SHORT TASK: Beginning at the first line of the data, print each line exactly, stopping after the line that contains "scene = bpy.context.scene".
------------------------------------
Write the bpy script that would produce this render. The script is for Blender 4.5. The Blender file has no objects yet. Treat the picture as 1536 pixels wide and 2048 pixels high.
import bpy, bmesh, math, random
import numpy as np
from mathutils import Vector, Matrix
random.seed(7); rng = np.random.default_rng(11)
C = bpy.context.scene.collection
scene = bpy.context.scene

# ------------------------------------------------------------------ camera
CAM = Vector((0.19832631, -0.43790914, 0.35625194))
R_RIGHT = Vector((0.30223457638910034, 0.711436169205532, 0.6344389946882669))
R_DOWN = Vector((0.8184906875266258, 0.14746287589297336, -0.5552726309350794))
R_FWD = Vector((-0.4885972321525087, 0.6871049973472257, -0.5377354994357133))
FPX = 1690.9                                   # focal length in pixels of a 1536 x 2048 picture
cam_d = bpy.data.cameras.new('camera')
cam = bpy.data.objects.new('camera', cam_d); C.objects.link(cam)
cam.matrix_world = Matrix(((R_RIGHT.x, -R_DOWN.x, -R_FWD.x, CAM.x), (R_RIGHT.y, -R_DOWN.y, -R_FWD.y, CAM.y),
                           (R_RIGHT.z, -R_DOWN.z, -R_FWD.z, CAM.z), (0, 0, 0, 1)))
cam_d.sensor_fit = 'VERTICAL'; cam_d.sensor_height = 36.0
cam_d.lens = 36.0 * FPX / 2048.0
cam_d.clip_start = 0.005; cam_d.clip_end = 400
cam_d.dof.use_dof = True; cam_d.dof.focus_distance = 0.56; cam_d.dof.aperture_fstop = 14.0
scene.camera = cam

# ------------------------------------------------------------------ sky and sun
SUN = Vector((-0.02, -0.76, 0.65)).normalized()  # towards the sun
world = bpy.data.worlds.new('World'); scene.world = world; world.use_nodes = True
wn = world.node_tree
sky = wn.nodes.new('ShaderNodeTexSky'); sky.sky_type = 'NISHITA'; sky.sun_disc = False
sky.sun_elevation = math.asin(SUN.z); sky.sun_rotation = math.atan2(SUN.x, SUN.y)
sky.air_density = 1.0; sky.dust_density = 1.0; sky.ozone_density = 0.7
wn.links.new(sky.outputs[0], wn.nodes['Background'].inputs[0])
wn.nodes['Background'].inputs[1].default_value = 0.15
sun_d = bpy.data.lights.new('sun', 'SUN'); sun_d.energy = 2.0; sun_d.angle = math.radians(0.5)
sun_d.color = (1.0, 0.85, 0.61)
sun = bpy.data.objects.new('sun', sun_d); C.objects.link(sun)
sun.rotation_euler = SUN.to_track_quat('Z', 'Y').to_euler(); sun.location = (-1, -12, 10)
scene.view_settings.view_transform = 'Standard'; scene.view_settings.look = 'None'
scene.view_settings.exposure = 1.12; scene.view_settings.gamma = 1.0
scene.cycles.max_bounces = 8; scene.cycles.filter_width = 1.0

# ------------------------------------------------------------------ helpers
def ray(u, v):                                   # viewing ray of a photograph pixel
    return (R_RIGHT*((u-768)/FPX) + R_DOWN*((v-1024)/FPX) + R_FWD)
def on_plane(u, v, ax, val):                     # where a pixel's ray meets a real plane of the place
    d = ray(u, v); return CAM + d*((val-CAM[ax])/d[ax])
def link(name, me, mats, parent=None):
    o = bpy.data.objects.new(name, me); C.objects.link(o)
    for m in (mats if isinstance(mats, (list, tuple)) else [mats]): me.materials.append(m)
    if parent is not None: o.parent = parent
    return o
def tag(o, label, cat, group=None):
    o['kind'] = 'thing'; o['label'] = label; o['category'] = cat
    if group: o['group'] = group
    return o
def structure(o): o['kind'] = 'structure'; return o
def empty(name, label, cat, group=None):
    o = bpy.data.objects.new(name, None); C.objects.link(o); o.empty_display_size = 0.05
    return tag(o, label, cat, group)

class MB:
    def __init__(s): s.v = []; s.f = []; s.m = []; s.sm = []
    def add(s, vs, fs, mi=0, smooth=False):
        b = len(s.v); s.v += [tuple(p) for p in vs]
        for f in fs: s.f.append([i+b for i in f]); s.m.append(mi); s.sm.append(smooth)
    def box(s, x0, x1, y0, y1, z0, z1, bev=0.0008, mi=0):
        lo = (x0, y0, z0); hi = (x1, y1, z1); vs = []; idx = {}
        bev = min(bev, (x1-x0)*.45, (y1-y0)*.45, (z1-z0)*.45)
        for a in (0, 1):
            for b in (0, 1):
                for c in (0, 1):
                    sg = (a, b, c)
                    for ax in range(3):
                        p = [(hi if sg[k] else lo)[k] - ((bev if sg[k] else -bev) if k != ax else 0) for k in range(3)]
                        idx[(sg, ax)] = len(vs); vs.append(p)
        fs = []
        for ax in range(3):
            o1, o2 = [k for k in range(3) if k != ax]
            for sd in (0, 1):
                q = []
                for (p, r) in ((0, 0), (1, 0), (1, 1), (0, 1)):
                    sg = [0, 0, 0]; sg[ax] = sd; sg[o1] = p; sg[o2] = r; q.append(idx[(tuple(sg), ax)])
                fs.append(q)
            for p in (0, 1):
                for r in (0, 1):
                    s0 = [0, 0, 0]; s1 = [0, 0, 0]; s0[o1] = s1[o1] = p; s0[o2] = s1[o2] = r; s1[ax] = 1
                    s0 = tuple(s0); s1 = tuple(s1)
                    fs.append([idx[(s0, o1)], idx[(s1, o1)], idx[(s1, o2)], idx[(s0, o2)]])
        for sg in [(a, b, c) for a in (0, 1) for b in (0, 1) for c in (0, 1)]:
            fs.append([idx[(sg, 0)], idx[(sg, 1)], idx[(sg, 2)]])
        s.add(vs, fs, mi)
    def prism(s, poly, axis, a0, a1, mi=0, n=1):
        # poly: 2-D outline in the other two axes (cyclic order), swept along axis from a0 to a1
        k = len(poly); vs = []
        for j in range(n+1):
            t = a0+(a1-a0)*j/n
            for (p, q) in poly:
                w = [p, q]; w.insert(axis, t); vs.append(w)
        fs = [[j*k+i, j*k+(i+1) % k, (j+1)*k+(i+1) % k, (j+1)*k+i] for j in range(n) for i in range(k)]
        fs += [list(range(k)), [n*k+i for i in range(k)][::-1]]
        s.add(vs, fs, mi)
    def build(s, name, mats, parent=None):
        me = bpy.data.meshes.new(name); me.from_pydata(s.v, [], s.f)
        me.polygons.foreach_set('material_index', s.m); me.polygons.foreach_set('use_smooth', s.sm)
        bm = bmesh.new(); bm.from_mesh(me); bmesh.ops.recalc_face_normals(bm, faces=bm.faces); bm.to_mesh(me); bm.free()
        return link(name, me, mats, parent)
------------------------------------
ANSWER BELOW:
Write the bpy script that would produce this render. The script is for Blender 4.5. The Blender file has no objects yet. Treat the picture as 1536 pixels wide and 2048 pixels high.
import bpy, bmesh, math, random
import numpy as np
from mathutils import Vector, Matrix
random.seed(7); rng = np.random.default_rng(11)
C = bpy.context.scene.collection
scene = bpy.context.scene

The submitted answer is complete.